• Supplied information
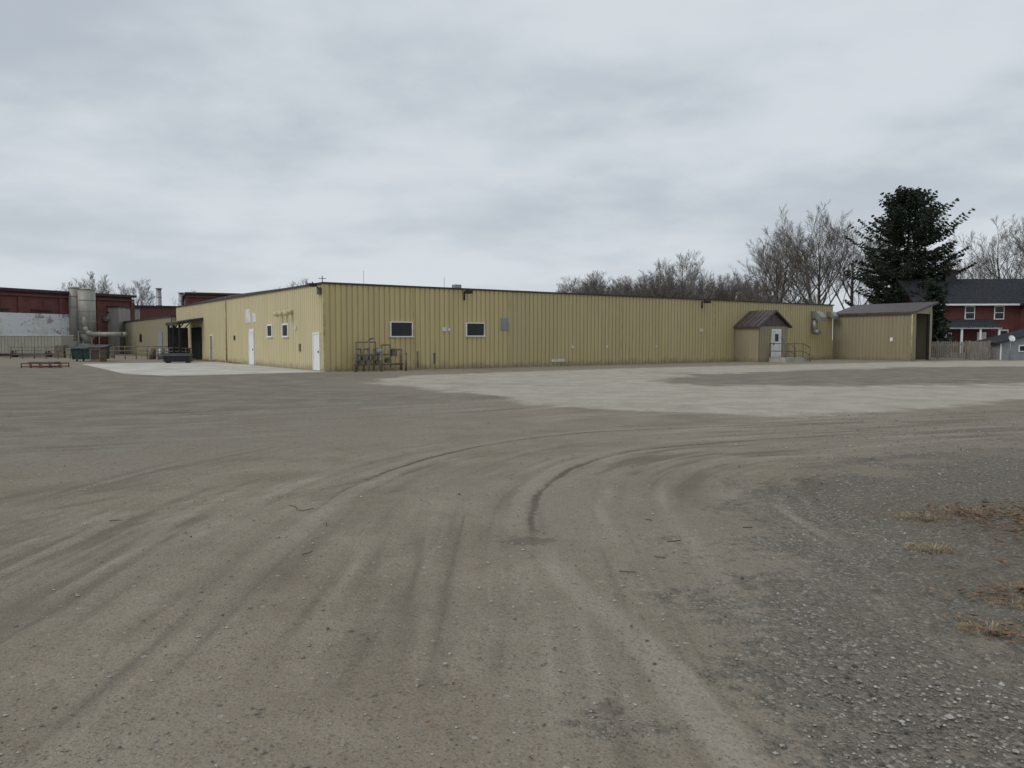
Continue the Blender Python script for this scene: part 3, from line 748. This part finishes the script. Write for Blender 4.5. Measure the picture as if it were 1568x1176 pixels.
# ------------------------------------------------------------ scatter
M['peb1']=simple('stone_light',(.36,.345,.32),.9,var=.3,scale=30); M['peb2']=simple('stone_dark',(.10,.09,.08),.9,var=.3,scale=30); M['peb3']=simple('stone_mid',(.22,.195,.165),.9,var=.3,scale=30)
def scatter_pebbles():
    m=MB(); mi={k:m.mi(k) for k in ('peb1','peb2','peb3')}
    rnd=random.Random(11)
    oct_=[(1,0,0),(-1,0,0),(0,1,0),(0,-1,0),(0,0,1),(0,0,-.4)]
    fs=[(0,2,4),(2,1,4),(1,3,4),(3,0,4),(2,0,5),(1,2,5),(3,1,5),(0,3,5)]
    for i in range(22000):
        y=2.3+(rnd.random()**1.7)*15; gz=rnd.random()<.66
        if gz: x=1.3+(y-2.8)*.33+(rnd.random()**.8)*(y*.6)-.4*rnd.random()
        else: x=rnd.uniform(-.72,.72)*y
        r=rnd.choice((.003,.003,.004,.005,.006,.009))*rnd.uniform(.7,1.3)*(1+y*.03)*(1.2 if gz else 1)
        if rnd.random()<.012: r*=1.9
        ph=rnd.uniform(0,6.28); c,s=math.cos(ph),math.sin(ph); sx,sy,sz=r*rnd.uniform(.8,1.4),r,r*rnd.uniform(.4,.8)
        n=len(m.v)
        for p in oct_:
            px,py=p[0]*sx*rnd.uniform(.7,1.2),p[1]*sy*rnd.uniform(.7,1.2); m.v.append(Vector((x+px*c-py*s,y+px*s+py*c,.004+sz*.5+p[2]*sz)))
        k=mi[rnd.choice(('peb1','peb1','peb2','peb3','peb3','peb3'))]
        for q in fs: m.f.append(tuple(n+t for t in q)); m.m.append(k); m.smooth.append(False)
    m.obj('gravel_stones')
scatter_pebbles()
def leaves():
    m=MB(); rnd=random.Random(12); k=m.mi('leaf')
    def leaf(x,y,s):
        ph=rnd.uniform(0,6.28); c,sn=math.cos(ph),math.sin(ph); z0=.01+rnd.random()*.015; t=rnd.uniform(-.4,.4)
        pts=[(-1,0),(-.4,.5),(.3,.42),(1,0),(.35,-.45),(-.35,-.5)]; n=len(m.v)
        m.v.append(Vector((x,y,z0)))
        for a,b2 in pts:
            a*=s*rnd.uniform(.8,1.2);b2*=s*rnd.uniform(.7,1.2); m.v.append(Vector((x+a*c-b2*sn,y+a*sn+b2*c,z0+abs(b2)*rnd.uniform(.2,.8)+abs(a*t))))
        for i in range(6): m.f.append((n,n+1+i,n+1+(i+1)%6)); m.m.append(k); m.smooth.append(False)
    for cx,cy,sx,sy,N in ((4.6,6.9,.5,.3,480),(4.75,6.2,.35,.3,420),(3.35,4.75,.3,.10,150),(2.8,4.12,.2,.10,60),(3.6,5.9,.5,.4,60),(3.4,3.9,.4,.4,60)):
        for i in range(N): 
            n0=len(m.v); leaf(cx+rnd.gauss(0,sx),cy+rnd.gauss(0,sy),rnd.uniform(.012,.036))
            for q in range(n0,len(m.v)): m.v[q].z+=.028
    for i in range(340):
        y=2.4+rnd.random()**1.5*16; leaf(rnd.uniform(-.7,.7)*y,y,rnd.uniform(.006,.016))
    for x,y in ((-.27,3.5),(-.35,3.15),(.02,4.35)): leaf(x,y,.022)
    m.obj('dead_leaves')
leaves()
def grass():
    m=MB(); rnd=random.Random(13); k=m.mi('straw')
    def tuft(x,y,rad,N,h):
        for i in range(N):
            ph=rnd.uniform(0,6.28); q=rnd.random()**.6*rad; bx,by=x+q*math.cos(ph),y+q*.6*math.sin(ph); l=h*rnd.uniform(.3,1.2); lean=rnd.uniform(.5,2.2)
            dx,dy=math.cos(ph)*l*lean,math.sin(ph)*l*lean; w=.0016+rnd.random()*.0014; n=len(m.v)
            m.v+=[Vector((bx-w,by,0.01)),Vector((bx+w,by,0.01)),Vector((bx+dx*.6+w,by+dy*.6,l*.5+.02)),Vector((bx+dx,by+dy,l*.4+.02)),Vector((bx+dx*.6-w,by+dy*.6,l*.5+.02))]
            m.f.append((n,n+1,n+2,n+3,n+4)); m.m.append(k); m.smooth.append(False)
    for x,y,r,N,h in ((3.25,5.85,.2,220,.036),(2.65,4.2,.15,140,.032),(3.75,6.9,.25,190,.038),(4.3,7.1,.35,240,.042),(4.6,6.6,.3,240,.045),(3.05,4.6,.16,100,.03),(4.6,5.8,.35,240,.045),(5,6.9,.5,320,.06),(3.4,4.9,.2,90,.035)):
        tuft(x,y,r,N,h)
    m.obj('dry_grass')
    m=MB(W); k=m.mi('straw')
    for i in range(420):
        if rnd.random()<.75: a,b=rnd.uniform(0,44),rnd.uniform(-.45,-.08)
        else: a,b=rnd.uniform(-.3,-.06),rnd.uniform(14,25)
        hh=rnd.uniform(.05,.22)
        for j in range(4): 
            da,db=rnd.uniform(-.12,.12),rnd.uniform(-.1,.1); m.poly([(a-.01,b,0),(a+.012,b,0),(a+da,b+db,hh)],'straw')
    m.obj('wall_weeds')
grass()
def twigs():
    m=MB(); rnd=random.Random(14)
    L=[(-2.18,7.45,.28,-.75),(-2.02,7.22,.14,-.2),(.75,5.3,.12,-.3),(-3.6,6.8,.1,.4),(1.25,6.1,.12,.1)]
    for i in range(5):
        y=5+rnd.random()*6; L.append((rnd.uniform(-.5,.5)*y,y,rnd.uniform(.05,.1),rnd.uniform(0,3.1)))
    for x,y,l,a in L:
        p=Vector((x,y,.012)); 
        for i in range(4):
            a+=rnd.uniform(-.3,.3); q=p+Vector((math.cos(a)*l/4,math.sin(a)*l/4,rnd.uniform(-.002,.006))); m.tube(p,q,.004,.0035,5,'twig',world=True); p=q
    m.obj('twigs')
twigs()

# ------------------------------------------------------------ sky, sun, camera
w=bpy.data.worlds.new('World'); scene.world=w; w.use_nodes=True; nt=w.node_tree
bg=nt.nodes['Background']; bg.inputs[1].default_value=.1
SE,SR=math.radians(42),math.radians(-120)
sk=nn(nt,'ShaderNodeTexSky',sky_type='NISHITA',sun_disc=False,sun_elevation=SE,sun_rotation=SR)
sk.air_density=1; sk.dust_density=3
tc=nn(nt,'ShaderNodeTexCoord'); sp=nn(nt,'ShaderNodeSeparateXYZ'); nt.links.new(tc.outputs['Generated'],sp.inputs[0])
zz=math_(nt,'ADD',math_(nt,'MAXIMUM',sp.outputs[2],0),.20)
cv=nn(nt,'ShaderNodeCombineXYZ'); nt.links.new(math_(nt,'DIVIDE',sp.outputs[0],zz),cv.inputs[0]); nt.links.new(math_(nt,'DIVIDE',sp.outputs[1],zz),cv.inputs[1])
mp=nn(nt,'ShaderNodeMapping'); mp.inputs['Location'].default_value=(2.3,.6,0); mp.inputs['Scale'].default_value=(.9,1.0,1); nt.links.new(cv.outputs[0],mp.inputs[0])
c1=noise(nt,mp.outputs[0],.75,4,.5); c2=noise(nt,mp.outputs[0],1.9,5,.55)
cl=math_(nt,'ADD',math_(nt,'MULTIPLY',c1,.58),math_(nt,'MULTIPLY',c2,.42))
col=mixc(nt,ss(nt,cl,.38,.60),(4.75,5.3,5.9),(6.7,7.25,7.65))
hz=ss(nt,sp.outputs[2],0,.26,1,0); col=mixc(nt,math_(nt,'MULTIPLY',hz,.5),col,(7.0,7.5,7.9))
col=mixc(nt,.05,col,sk.outputs[0])
nt.links.new(col,bg.inputs[0])
sd=bpy.data.lights.new('sun','SUN'); sd.energy=1.0; sd.angle=math.radians(25); sd.color=(1,.94,.86)
so=bpy.data.objects.new('sun',sd); scene.collection.objects.link(so)
dirv=Vector((math.sin(SR)*math.cos(SE),math.cos(SR)*math.cos(SE),math.sin(SE)))
so.rotation_euler=dirv.to_track_quat('Z','Y').to_euler()
cd=bpy.data.cameras.new('camera'); cam=bpy.data.objects.new('camera',cd); scene.collection.objects.link(cam)
cam.location=(0,0,1.63); cam.rotation_euler=(math.radians(90-3.3),0,0)
cd.sensor_width=36; cd.lens=27.05; cd.clip_end=6000; cd.clip_start=.05
scene.camera=cam
scene.view_settings.view_transform='Standard'; scene.view_settings.look='None'; scene.view_settings.exposure=0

• Task instructions
Go through the lines above. Select every one that has the string "scene".

• Completed exercise
Continue the Blender Python script for this scene: part 3, from line 748. This part finishes the script. Write for Blender 4.5. Measure the picture as if it were 1568x1176 pixels.
w=bpy.data.worlds.new('World'); scene.world=w; w.use_nodes=True; nt=w.node_tree
so=bpy.data.objects.new('sun',sd); scene.collection.objects.link(so)
cd=bpy.data.cameras.new('camera'); cam=bpy.data.objects.new('camera',cd); scene.collection.objects.link(cam)
scene.camera=cam
scene.view_settings.view_transform='Standard'; scene.view_settings.look='None'; scene.view_settings.exposure=0